Clearly this late-career success has a great deal to do with nostalgia, but is that necessarily a bad thing? It’s not about harking back, misty-eyed, to some imagined golden age. Forty years ago, I had the world at my feet, helped as I was by a free education to 22 years old and the prospect of earning enough to buy my first home while still in my twenties. In going to see OMD I wasn’t expessing a preference for the world of my youth over today’s world. I was celebrating the power of music to provide a temporary means of escape from a world which then, as now, had a great deal wrong with it. Despite the horrors still unfolding in the middle-east, back in 1981, the end of civilization was probably a great deal closer than it is today. Which is why, of course, McCluskey wrote Enola Gay, giving OMD their first top-ten hit in 1980.

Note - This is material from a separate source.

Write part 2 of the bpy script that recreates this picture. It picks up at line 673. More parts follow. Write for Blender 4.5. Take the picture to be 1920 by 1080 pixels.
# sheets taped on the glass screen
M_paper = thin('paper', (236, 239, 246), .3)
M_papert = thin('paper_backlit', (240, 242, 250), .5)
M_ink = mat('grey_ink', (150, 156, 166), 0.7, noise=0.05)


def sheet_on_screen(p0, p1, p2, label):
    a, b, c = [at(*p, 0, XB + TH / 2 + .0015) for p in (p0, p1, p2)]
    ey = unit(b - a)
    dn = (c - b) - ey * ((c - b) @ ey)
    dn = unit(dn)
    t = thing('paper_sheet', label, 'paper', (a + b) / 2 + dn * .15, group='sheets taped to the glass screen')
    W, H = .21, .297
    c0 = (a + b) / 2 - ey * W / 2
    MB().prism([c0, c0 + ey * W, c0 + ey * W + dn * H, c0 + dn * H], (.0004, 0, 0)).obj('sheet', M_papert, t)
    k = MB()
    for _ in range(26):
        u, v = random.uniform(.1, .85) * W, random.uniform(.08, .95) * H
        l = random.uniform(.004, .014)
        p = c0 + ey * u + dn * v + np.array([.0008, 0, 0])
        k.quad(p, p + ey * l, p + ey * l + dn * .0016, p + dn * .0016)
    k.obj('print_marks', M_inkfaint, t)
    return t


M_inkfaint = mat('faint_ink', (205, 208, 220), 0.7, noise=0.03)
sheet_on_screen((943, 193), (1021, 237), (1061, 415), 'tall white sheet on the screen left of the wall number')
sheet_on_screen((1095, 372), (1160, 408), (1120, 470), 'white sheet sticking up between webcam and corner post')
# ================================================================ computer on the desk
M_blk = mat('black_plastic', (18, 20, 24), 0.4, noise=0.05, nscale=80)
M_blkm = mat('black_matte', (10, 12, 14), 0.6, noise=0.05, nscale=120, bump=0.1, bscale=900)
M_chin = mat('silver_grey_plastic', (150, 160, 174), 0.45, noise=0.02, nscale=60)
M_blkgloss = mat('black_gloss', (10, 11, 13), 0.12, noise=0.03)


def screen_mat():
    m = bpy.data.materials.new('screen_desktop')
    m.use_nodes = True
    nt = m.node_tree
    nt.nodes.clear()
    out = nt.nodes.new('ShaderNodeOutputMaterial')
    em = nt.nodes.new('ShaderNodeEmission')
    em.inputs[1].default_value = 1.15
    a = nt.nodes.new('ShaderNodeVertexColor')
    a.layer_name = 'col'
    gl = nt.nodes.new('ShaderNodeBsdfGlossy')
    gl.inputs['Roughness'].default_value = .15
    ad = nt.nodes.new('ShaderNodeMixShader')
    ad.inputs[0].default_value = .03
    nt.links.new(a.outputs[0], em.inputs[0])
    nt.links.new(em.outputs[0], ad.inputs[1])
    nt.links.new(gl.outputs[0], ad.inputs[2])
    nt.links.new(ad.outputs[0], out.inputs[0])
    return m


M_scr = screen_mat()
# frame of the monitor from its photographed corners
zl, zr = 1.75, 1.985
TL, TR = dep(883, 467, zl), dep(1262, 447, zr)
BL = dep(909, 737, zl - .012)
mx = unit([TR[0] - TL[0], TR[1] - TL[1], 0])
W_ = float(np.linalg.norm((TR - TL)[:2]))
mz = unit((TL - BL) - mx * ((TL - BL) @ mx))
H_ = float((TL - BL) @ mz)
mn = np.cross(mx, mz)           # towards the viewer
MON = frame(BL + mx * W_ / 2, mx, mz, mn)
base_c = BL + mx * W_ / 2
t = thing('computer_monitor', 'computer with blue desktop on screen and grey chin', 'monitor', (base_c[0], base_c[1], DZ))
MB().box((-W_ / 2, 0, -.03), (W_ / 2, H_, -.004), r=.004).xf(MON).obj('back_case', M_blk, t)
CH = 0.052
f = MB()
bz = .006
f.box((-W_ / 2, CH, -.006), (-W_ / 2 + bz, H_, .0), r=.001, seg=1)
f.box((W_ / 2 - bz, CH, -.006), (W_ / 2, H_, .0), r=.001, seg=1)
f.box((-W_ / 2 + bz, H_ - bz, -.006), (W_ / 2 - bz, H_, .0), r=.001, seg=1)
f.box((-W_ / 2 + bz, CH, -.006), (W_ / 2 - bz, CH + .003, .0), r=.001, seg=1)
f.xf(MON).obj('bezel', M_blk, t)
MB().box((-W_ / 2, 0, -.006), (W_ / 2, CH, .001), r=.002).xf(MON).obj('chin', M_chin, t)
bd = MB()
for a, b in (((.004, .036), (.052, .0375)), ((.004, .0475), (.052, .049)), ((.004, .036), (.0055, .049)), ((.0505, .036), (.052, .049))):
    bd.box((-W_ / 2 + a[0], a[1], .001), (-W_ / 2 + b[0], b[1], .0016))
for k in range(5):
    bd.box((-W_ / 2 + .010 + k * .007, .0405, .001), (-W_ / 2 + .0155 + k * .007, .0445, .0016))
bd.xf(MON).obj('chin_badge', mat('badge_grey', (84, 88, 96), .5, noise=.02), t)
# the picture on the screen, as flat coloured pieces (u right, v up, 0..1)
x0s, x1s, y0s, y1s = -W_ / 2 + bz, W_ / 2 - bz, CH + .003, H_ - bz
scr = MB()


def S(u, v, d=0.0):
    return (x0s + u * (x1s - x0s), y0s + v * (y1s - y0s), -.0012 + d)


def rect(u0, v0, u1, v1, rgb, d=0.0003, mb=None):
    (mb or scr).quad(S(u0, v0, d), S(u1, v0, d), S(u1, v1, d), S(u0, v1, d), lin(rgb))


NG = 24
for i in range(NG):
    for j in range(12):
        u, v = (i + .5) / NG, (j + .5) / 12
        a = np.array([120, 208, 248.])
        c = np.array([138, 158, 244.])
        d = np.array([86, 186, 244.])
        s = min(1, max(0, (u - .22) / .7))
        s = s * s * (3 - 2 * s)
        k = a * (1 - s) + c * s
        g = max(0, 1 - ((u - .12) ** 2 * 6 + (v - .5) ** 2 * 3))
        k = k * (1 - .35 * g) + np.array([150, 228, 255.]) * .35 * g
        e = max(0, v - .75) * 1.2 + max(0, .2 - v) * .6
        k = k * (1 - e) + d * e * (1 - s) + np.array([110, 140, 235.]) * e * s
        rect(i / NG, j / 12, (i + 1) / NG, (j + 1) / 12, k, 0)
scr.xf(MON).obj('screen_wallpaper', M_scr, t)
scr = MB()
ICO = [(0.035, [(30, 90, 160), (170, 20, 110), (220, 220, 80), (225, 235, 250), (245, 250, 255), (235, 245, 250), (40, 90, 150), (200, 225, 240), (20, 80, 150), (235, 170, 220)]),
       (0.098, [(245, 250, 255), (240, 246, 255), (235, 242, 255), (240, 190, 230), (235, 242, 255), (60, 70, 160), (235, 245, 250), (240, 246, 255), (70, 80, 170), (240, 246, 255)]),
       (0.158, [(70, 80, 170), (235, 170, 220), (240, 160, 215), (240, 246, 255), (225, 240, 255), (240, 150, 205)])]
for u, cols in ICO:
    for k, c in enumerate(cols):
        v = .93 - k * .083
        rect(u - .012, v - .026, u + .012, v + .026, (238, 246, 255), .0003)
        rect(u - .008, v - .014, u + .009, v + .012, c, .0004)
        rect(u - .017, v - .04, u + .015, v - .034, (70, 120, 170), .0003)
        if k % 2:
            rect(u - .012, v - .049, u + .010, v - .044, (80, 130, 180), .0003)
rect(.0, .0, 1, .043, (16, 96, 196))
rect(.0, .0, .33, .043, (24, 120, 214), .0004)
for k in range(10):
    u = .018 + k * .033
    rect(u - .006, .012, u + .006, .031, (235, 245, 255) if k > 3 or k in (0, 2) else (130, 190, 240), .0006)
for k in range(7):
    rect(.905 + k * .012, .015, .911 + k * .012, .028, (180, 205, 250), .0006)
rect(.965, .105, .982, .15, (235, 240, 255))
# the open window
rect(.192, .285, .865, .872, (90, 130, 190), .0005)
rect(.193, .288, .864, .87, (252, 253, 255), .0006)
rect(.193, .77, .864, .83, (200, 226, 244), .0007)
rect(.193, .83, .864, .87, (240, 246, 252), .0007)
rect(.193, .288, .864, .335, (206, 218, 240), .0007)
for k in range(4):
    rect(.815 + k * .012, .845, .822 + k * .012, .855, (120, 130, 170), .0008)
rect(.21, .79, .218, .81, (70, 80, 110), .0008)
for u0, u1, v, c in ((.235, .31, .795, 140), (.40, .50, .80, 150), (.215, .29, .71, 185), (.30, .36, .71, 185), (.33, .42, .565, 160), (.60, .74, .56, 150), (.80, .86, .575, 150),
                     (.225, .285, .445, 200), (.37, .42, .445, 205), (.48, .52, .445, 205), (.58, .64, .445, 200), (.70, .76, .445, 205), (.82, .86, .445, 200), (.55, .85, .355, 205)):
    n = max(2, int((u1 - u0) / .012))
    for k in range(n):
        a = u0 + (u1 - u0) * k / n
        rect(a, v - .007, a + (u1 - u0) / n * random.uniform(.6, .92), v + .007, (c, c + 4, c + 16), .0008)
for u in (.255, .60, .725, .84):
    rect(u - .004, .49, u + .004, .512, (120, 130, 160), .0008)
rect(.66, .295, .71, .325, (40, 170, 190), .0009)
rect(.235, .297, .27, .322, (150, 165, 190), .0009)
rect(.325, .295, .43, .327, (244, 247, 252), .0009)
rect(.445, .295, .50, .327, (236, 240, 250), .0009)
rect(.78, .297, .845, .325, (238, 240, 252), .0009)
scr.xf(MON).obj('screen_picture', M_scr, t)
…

As 12,000 ecstatic fifty somethings bounced around the O2 arena to Electricity (who knew it never got higher than 99 in the charts?) a look came over McCluskey’s face not dissimilar to that worn by Gerard Langley during The Blue Aeroplanes gig at the Electric Ballroom last year. It seemed to combine two sentiments: Blimey, I never thought this would happen again, and Christ, it was all worth it after all.
For those of us without the talent, skill or courage to eschew a conventional career in pursuit of our dreams, a world in which those who did can top up their pensions, while providing the rest of us with such sublime entertainment, in the name of nostalgia or otherwise, still has a great deal going for it.